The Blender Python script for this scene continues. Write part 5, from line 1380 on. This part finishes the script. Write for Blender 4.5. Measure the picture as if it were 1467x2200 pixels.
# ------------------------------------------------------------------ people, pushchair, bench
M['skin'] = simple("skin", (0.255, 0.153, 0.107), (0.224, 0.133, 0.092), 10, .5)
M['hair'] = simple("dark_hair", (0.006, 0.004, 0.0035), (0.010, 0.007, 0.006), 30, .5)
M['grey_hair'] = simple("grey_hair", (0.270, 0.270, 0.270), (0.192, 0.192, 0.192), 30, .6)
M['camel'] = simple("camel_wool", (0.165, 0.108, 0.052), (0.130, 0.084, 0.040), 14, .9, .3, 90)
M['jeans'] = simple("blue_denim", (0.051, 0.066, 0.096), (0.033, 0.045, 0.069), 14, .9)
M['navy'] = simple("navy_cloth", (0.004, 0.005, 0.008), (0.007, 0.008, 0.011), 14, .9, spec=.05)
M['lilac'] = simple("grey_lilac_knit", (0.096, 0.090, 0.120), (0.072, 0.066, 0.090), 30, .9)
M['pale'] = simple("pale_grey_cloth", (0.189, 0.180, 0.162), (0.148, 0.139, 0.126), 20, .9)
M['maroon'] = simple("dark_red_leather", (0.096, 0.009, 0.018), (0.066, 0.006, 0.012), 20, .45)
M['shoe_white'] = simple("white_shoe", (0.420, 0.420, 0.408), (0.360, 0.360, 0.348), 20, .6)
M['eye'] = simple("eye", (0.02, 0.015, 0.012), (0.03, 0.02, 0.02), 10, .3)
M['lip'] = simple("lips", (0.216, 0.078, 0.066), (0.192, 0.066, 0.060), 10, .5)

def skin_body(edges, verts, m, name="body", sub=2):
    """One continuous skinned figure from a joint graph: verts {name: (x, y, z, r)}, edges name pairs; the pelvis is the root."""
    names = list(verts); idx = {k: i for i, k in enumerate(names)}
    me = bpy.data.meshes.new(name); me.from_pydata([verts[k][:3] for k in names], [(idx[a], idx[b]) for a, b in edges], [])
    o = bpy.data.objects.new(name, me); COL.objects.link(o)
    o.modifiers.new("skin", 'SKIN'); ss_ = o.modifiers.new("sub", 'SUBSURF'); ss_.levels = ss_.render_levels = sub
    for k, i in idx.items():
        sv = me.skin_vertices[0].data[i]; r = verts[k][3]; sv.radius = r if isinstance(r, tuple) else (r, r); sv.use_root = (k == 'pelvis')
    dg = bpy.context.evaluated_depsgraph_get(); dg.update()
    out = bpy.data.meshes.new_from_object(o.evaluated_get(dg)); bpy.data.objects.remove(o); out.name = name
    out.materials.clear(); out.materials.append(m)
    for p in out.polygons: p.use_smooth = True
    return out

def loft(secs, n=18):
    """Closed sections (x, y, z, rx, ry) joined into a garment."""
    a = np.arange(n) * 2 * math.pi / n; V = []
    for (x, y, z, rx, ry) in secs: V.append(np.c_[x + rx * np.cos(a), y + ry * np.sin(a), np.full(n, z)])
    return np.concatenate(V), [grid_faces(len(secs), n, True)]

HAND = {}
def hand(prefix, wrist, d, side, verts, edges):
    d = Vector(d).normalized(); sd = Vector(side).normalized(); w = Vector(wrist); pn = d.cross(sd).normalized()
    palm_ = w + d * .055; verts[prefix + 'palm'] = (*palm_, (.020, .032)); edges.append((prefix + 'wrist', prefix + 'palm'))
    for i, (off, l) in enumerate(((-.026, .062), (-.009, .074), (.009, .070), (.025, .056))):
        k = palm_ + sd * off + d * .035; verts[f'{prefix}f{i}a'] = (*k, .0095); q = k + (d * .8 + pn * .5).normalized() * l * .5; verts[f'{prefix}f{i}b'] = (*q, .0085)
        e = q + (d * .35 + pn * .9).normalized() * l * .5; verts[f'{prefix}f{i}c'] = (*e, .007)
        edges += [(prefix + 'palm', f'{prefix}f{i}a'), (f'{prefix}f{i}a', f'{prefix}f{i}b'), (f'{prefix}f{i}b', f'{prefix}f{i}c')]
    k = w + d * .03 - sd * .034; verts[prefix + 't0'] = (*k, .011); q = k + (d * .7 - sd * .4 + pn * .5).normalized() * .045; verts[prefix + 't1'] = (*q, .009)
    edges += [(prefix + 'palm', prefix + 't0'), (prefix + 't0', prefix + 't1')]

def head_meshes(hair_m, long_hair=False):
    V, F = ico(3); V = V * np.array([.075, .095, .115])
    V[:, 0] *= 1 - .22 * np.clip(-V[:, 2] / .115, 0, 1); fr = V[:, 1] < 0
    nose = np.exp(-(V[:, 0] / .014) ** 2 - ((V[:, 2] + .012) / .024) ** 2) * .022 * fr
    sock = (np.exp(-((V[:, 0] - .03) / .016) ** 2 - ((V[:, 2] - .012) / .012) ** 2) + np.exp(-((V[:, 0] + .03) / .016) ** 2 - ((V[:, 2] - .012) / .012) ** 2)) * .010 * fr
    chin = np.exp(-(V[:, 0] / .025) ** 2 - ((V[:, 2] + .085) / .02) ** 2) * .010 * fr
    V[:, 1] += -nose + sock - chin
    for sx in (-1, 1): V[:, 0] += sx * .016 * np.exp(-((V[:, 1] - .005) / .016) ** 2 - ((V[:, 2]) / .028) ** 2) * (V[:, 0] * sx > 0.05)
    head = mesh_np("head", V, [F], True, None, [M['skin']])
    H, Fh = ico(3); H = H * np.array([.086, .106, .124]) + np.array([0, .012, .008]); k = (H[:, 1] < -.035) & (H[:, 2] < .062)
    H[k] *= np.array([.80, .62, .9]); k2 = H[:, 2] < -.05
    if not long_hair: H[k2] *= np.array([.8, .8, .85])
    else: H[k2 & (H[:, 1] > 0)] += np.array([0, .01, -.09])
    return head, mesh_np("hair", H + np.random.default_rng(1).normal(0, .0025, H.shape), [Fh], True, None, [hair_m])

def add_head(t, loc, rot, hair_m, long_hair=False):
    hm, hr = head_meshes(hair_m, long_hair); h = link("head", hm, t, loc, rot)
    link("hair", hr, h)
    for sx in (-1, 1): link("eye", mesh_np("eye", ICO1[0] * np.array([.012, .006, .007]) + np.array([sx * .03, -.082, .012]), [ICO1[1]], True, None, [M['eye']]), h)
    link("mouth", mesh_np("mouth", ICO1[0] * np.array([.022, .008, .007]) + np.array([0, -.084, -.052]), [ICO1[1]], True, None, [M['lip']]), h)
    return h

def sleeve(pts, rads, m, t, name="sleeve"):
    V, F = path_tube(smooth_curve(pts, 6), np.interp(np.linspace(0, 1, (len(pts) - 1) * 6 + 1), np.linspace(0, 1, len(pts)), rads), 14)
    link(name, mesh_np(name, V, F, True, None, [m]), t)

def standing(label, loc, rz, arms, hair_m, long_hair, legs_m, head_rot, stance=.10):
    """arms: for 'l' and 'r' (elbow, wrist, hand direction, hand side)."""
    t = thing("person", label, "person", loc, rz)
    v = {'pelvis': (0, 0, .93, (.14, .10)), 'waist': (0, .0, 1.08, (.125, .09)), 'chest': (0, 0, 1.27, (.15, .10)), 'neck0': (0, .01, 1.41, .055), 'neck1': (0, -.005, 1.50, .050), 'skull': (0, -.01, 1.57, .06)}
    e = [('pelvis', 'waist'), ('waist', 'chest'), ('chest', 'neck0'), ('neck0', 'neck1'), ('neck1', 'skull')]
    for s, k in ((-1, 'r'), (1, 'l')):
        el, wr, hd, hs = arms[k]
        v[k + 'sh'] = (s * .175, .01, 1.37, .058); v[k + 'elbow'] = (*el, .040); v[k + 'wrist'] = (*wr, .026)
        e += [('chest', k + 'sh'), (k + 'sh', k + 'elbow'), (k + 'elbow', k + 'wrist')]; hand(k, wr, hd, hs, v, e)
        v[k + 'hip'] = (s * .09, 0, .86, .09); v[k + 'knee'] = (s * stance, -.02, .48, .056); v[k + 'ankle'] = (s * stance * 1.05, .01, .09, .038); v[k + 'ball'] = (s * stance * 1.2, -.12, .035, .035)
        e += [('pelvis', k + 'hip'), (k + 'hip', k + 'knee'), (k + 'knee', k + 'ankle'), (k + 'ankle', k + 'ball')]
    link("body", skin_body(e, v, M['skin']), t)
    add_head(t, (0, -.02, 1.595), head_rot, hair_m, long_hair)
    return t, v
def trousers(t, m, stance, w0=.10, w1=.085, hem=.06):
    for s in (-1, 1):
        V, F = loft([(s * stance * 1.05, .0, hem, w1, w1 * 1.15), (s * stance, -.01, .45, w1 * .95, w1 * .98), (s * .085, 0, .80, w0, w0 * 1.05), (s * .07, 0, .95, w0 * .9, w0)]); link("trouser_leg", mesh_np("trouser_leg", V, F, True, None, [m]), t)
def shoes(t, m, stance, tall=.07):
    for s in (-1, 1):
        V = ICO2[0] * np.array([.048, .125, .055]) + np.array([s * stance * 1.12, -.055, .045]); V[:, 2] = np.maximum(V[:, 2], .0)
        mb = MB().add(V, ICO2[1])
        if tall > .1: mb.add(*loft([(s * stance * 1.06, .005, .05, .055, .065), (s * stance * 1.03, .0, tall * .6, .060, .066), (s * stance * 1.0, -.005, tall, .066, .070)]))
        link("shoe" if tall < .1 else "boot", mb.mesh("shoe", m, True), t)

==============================

§ Exercise objective
Quote exactly the lines running from the start of the listing above through the line where "0.060), 10, .5)" is found, and output no other lines.

§ Correct output
The Blender Python script for this scene continues. Write part 5, from line 1380 on. This part finishes the script. Write for Blender 4.5. Measure the picture as if it were 1467x2200 pixels.
# ------------------------------------------------------------------ people, pushchair, bench
M['skin'] = simple("skin", (0.255, 0.153, 0.107), (0.224, 0.133, 0.092), 10, .5)
M['hair'] = simple("dark_hair", (0.006, 0.004, 0.0035), (0.010, 0.007, 0.006), 30, .5)
M['grey_hair'] = simple("grey_hair", (0.270, 0.270, 0.270), (0.192, 0.192, 0.192), 30, .6)
M['camel'] = simple("camel_wool", (0.165, 0.108, 0.052), (0.130, 0.084, 0.040), 14, .9, .3, 90)
M['jeans'] = simple("blue_denim", (0.051, 0.066, 0.096), (0.033, 0.045, 0.069), 14, .9)
M['navy'] = simple("navy_cloth", (0.004, 0.005, 0.008), (0.007, 0.008, 0.011), 14, .9, spec=.05)
M['lilac'] = simple("grey_lilac_knit", (0.096, 0.090, 0.120), (0.072, 0.066, 0.090), 30, .9)
M['pale'] = simple("pale_grey_cloth", (0.189, 0.180, 0.162), (0.148, 0.139, 0.126), 20, .9)
M['maroon'] = simple("dark_red_leather", (0.096, 0.009, 0.018), (0.066, 0.006, 0.012), 20, .45)
M['shoe_white'] = simple("white_shoe", (0.420, 0.420, 0.408), (0.360, 0.360, 0.348), 20, .6)
M['eye'] = simple("eye", (0.02, 0.015, 0.012), (0.03, 0.02, 0.02), 10, .3)
M['lip'] = simple("lips", (0.216, 0.078, 0.066), (0.192, 0.066, 0.060), 10, .5)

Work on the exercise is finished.